Cedar Rapids Man Pleads Guilty To Making False Statements About A Consumer Product

Cedar Rapids Man Pleads Guilty To Making False Statements About A Consumer Product

The following press release was published by the U.S. Department of Justice, Office of the United States Attorneys on Feb. 8, 2013. It is reproduced in full below.

A man who posted a false statement on Facebook claiming a consumer product was contaminated pled guilty today in federal court in Cedar Rapids.

Luke A. Truesdell, age 40, from Cedar Rapids, Iowa, was convicted of one count of communicating false information that a consumer product had been tainted and one count of making a false statement to the United States Food and Drug Administration (FDA).

In a plea agreement, Truesdell admitted that, on Jan. 26, 2012, shortly after he was fired from his job in Linn County, Iowa, he called the FDA and made a false statement. Truesdell told the FDA he was a Hepatitis B carrier and then falsely claimed he had bled into batches of an FDA regulated consumer product manufactured by his former employer. Truesdell also admitted that, on Jan. 27, 2012, he posted similar, false information on the Facebook page of one of his former employer’s customers.

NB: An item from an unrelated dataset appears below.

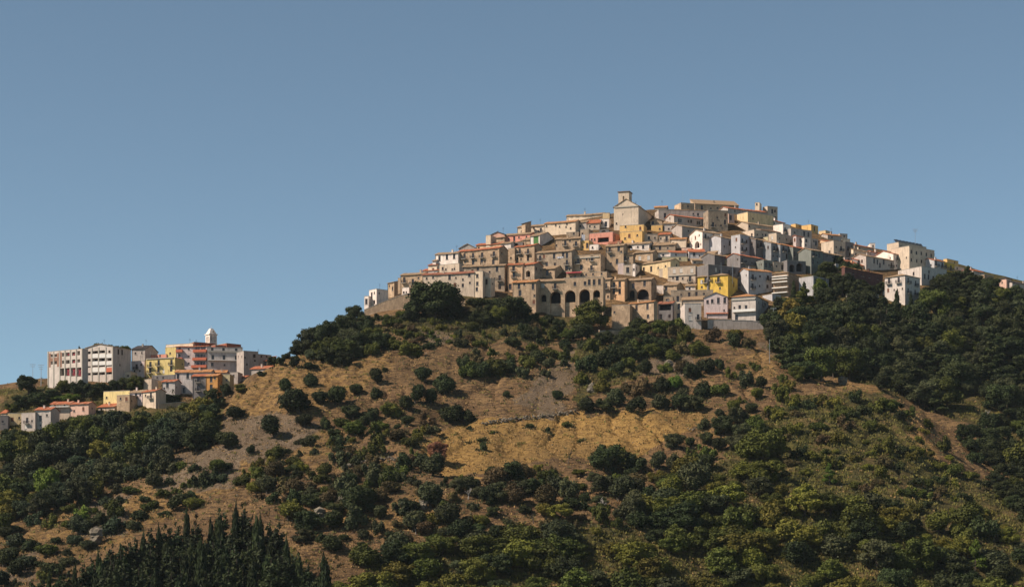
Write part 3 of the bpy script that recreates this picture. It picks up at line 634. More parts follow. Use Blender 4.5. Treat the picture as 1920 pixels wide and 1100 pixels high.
1567 494 1580 497 507|0|bl|p|1575,499_s|small pale shaded wall house behind the dark trees
1563 451 1585 454.5 484|0|cn|p|1577,466_b 1568,463_s|olive-beige tall house with one balcony near the right skyline
1585 452 1601 456.5 482|0|dk|p|1590,466_t|tall dark shaded house front beside the olive-beige one
1576 448 1594 449.5 452|0|cr|p||small cream roof room on top of the tall dark house
1493 442 1506 444.5 462|-6|pw|g:red|1500,449_s|pinkish house with thin red roof and bright left corner
1508 445.5 1520 446.5 467|0|wh|p|1512,451 1511,459_s|bright white narrow house in the upper right cluster
1483 428 1522 433 448|0|gr|p|1508,438_t 1490,436_s|wide grey house with dark cornice below the yellow skyline houses
1492 419.5 1508 424 428|-9|ye|p|1500,424_s|low yellow house on the skyline, left one of two
1521 420.5 1534 424.5 437|-18|ye|p|1527,429_t|orange-yellow cube on the skyline with sunlit left wall
1548 431 1560 436 441|-13|cy|p||cream wedge house on the right skyline past the orange cube
1550 452.5 1563 454.5 461|-21|pe|g:red|1556,458_s // 1540,452_s|yellow gabled house with red roof on the upper right
1522 447.5 1534 449 468|0|gr|p|1526,452_s 1530,456_t|narrow grey house left of the yellow gabled house
1534 464 1563 467 472|0|be|g:tan|1545,469_s|low beige house with tan roof below the yellow gabled house
1552 440 1577 442.5 450|0|gr|g:org|1560,445_s|grey house with thin orange roof on the right skyline
1575 438 1589 439 447|0|gr|p|1583,443_s|plain grey block on the right skyline above the tall dark house
1450 413.5 1472 418.5 425|0|wh|g:mar|1452,419_s|white house with dark red roof right of the blank cream house
1468 420 1482 423.5 441|-18|wh|p|1472,431_b 1478,434_t|white house with sunlit left wall and blue-shaded balcony on upper right slope
1456 436.5 1486 443.5 457|-15|cn|p|1475,449_s 1462,447_s|shaded house with bright cream left wall beneath the wide grey one
1440 443.5 1447 444.5 451|-15|c2|p||little olive-cream room beside the dark narrow house
1427 430.5 1468 436.5 440|0|be|g:brn|1440,434_s|beige house with brown roof under the long tan roof
1602 459 1637 466 471|0|be|g:mar|1612,465_s|beige house with dark red roof right of the tall dark house
1600 466.5 1632 474 485|0|cr|g:tan|1614,479_A9x8|cream house with a large shaded opening on the right slope
1632 471 1657 476 484|-6|wh|g:red:24|1647,478_s|white house with wide red roof on the right slope
1632 456 1641 456 465|-10|wh|p|1637,461_s|small white roof tower on the right skyline
1624 479 1675 489.5 506|0|gr|g:tan|1639,489_t 1650,497_t 1657,490_t 1667,497_s|long grey shaded house below the white house with red roof
1584 482.5 1608 485 495|0|gr|p|1591,488 1602,489_s|grey house with dark coping at the foot of the tall dark house
1608 485.5 1637 494 500|0|dk|g:red|1613,491_t|shaded house with long red roof right of the dark trees
1584 495 1620 499.5 502|0|pe|s:red:26||low orange roofed shed behind the dark trees
1622 497.5 1637 499.5 505|0|gr|p|1628,501_s|small grey block below the long red roof
1675 475.5 1705 481 504|-37|wh|g:red|1682.5,484_b 1695.5,487_b 1681,498_s 1690,499_s|white house with wide sunlit left wall beside the big beige building
1705 461 1752 470 510|-34|cn|p|1709,472 1718.5,474 1727.5,475 1737,477 1746,479 1709,487 1719,489 1728,490 1737,491 1746,493|big beige building with two rows of five windows on the right skyline
1752 487.5 1770 490.5 514|0|bl|g:red|1755.5,494.5_b 1767,497_b 1755,508_s 1766,509_s|narrow white house right of the big beige building
1770 491 1790 494.5 510|0|yo|p|1774,500_b 1783,502_b|olive yellow house with balcony near the right end of the skyline
1776 485 1797 490 499|-7|ye|p|1790,492_s|small yellow upper storey on the right skyline
1790 499.5 1808 502.5 507|0|cr|p|1795,503_s|low cream parapet house beside the dark conifer
1825 506.5 1845 511 521|0|gr|g:red||grey house with thin reddish roof half hidden by trees at the right end
1846 512.5 1863 520 534|0|br|p|1852,522_s|brown stone building end at the right of the skyline
1728 499.5 1775 506 533|-44|w2|p|1734,518_t 1741,519_t 1750,522_t 1764,520_t // 1713,513|large white flat roofed hall below the big beige building
1697 516 1725 522 570|-38|w2|h:tan|1703,526_b 1717,531_b 1703,545_b 1716,548_b 1716,566_s // 1685,525_b 1667,527_b|white villa with hipped tan roof standing among the trees
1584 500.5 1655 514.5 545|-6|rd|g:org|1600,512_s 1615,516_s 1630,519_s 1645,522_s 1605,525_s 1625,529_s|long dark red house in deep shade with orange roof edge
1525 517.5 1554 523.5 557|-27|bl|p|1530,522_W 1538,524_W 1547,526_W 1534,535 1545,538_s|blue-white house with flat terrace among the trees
1887 521.5 1896 523.5 548|-18|p3|h:drk||cream tower house with dark roof at the far right edge
1898 529 1945 537 550|0|gr|g:drk|1910,536_s|long grey-blue house at the far right edge
1870 536 1876 537 548|-13|cr|p||low cream wall house left of the far right tower house
"""
TOWN += """1277 380 1302 382 392|0|st|p|1290,387_s|ruined brown castle wall block with a mast on the summit
1303 381.5 1385 385.5 393|0|st|s:tan:24|1316,389_t 1345,390_s|long grey castle wall under a broad sunlit roof on the summit
"""
VILLAGE = """
247 654.5 272 653.5 676|24|gr|g:drk|254,662_s|grey hall with dark roof behind the old school block
246 678 271 675.5 706|0|pw|p|256,687_b 264.5,683.5_s 252,695_s 262,695_s|pinkish white house with one balcony between school and yellow house
265 667.5 312 662.5 676|0|pk|p|272,669_s 300,666_s|pink house behind the yellow house in the left village
274 673.5 328 669.5 708|0|yl|p|282,683_b 297.5,680_b 321.5,679_b 281.5,694_b 297,693_b 321,691_D 300,671.5_C50x1.5|bright yellow three-storey house with balconies in the left village
310 652 330 649.5 670|0|yl|p|319,662_s|upper yellow block joined to the pink-banded apartment house
311 648 362 642 651|0|cr|p||cream roof terrace storey with plants on top of the left village
330 650 388 648.5 694|0|pw|g:red:10|337,654 354,654_s 370,653_W 381,653_W 336,667 354,668_s 370,667_W 380,667_W 336,682 354,681_s 369,681_W 380,681_W 337,658_R12x5 375.5,658_R25x5 337,673_R12x5 375,673_R26x5 337,687_R11x4 374,687_R28x5|apartment house with salmon red balcony bands in the left village
389 650.5 455 652 700|0|w3|p|398,654 419,655 443,656 399,670_t 420,670_t 443,671_t 398,683 421,684_s 445,684_s 422,659_C65x3 422,675.5_H64x1.6|long grey apartment block with dark cornice line below the white bell tower
364 641 404 644 650|0|rb|p|375,646_s|dark red attic storey on the banded apartment house
404 646.5 454 651 652|0|rb|p||dark red attic strip on the long grey apartment block
425 643 452 646.5 649|0|rb|p||small red roof room at the right end of the apartment attic
457 657.5 484 659.5 702|0|gr|p|477,667 457.5,670_s 478,676_s 463,683_s|grey flat roofed house right of the long grey apartment block
484 663.5 509 666 674|0|gr|p|490,668_s 500,668_s|low grey house partly behind the bare hill shoulder
478 678 502 675 690|0|st|s:red|498,681_t|small stone hut with reddish lean-to roof at the hill shoulder
467 683 478 682 694|0|wh|F:tan:3||tiny white gable beside the stone hut at the hill shoulder
470 692.5 503 689 698|0|gr|g:red||low house with red roof right above the dry hill edge
328 697.5 395 696.5 740|0|w3|g:org|334,705_t 352,704_t 334,719_t 335,730_s 345,731_D 368,704_s|wide white-grey house with old tiled roof under the banded apartment house
395 698 424 698 706|0|gr|g:org||small house with bright orange roof in the lower left village
304 715.5 328 714.5 742|0|w3|g:red|314,720_t 316,731_D 308,728_s|white house with bright red roof beside the palm tree
361 705 386 704.5 748|0|dk|g:red|372,711_b 372,727_b|narrow grey house with reddish roof left of the orange house
386 704.5 408 703.5 748|0|or|g:org|396,709_t 403,708_s 396,726_D|orange house with orange roof in the lower left village
408 702 431 701.5 742|0|c2|p|418,724_W 425,712_s|olive grey flat house right of the orange house
431 698 446 697.5 720|0|gr|p|438,704_s|small shaded grey house right of the olive grey one
447 708.5 460 706.5 714|0|be|g:red||tiny red roofed house at the hill edge
261 712.5 284 710.5 734|12|be|p|267.5,722_t|beige flat roofed house left of the palm tree
285 704.5 327 702 714|0|dk|p|295,708_s 306,708_s|dark glazed veranda below the bright yellow house
230 697.5 245 696.5 712|0|cr|p|233,701_s 240,704_s|small cream house right of the old school
194 734.5 243 731.5 760|0|y2|p|200,745_s 205,755_s|pale yellow flat roofed house in the lower left village
219 741.5 243 739.5 770|0|st|p|226,747_s 237,748_r|brown stone flat house before the pale yellow one
243 736 267 734.5 762|0|pw|g:tan|255,741_b 263,740_s|white house with outside balcony left of the grey gabled house
267 735 292 732.5 764|19|cn|g:red|283,741_b 273,741_s|cream-grey house with bright red roof and dark right gable
183 764.5 215 760.5 770|0|be|s:red|190,767_s|low shed with red roof left of the brown stone flat house
66 768.5 95 767.5 804|0|w2|g:red|76,784_t 88,778_s 76,797_s|white house with red roof at the lower far left
95 757.5 131 756.5 788|0|be|g:red|103,759.5_s 121,759_s 104,779_t 113,762.5_H36x1.6|beige house with red roof and white balcony slab at the far left
131 757.5 166 756 786|14|p3|g:red|139,770_s|salmon house with red roof at the lower left
14 774.5 40 774.5 797|0|cy|p|23,786_r 36,783_s|low ochre house with brown shutter at the far left
0 779 15 779 806|4|dk|p|5,790_s|dark grey house cut by the left picture edge
40 775 66 772.5 808|0|gr|p|51,788_b 60,789_s|grey weathered house left of the white house at the far left
2 775 12 774 780|0|be|s:red:26||tiny red roof behind the far left houses
"""
def table(txt, group):
    for ln in txt.strip().split('\n'):
        c = ln.split('|'); x0, y0, x1, y1, yb = map(float, c[0].split()); w = c[4].split('//')
        house('house', 'house', x0, y0, x1, y1, yb, float(c[1]), c[2], c[3], (w[0].replace('_c', '_s'), w[1] if len(w) > 1 else ''), c[5], group)
table(TOWN, 'houses of the hill town'); table(VILLAGE, 'houses of the left village')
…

Sentencing before United States District Court Chief Judge Linda R. Reade will be set after a presentence report is prepared. Truesdell remains in custody of the United States Marshal pending sentencing. Truesdell faces a possible maximum sentence of ten years’ imprisonment, a $500,000 fine, $200 in special assessments, and six years of supervised release following any imprisonment.

The case is being prosecuted by Assistant United States Attorney Peter Deegan and was investigated by the United States Food and Drug Administration Office of Criminal Investigations.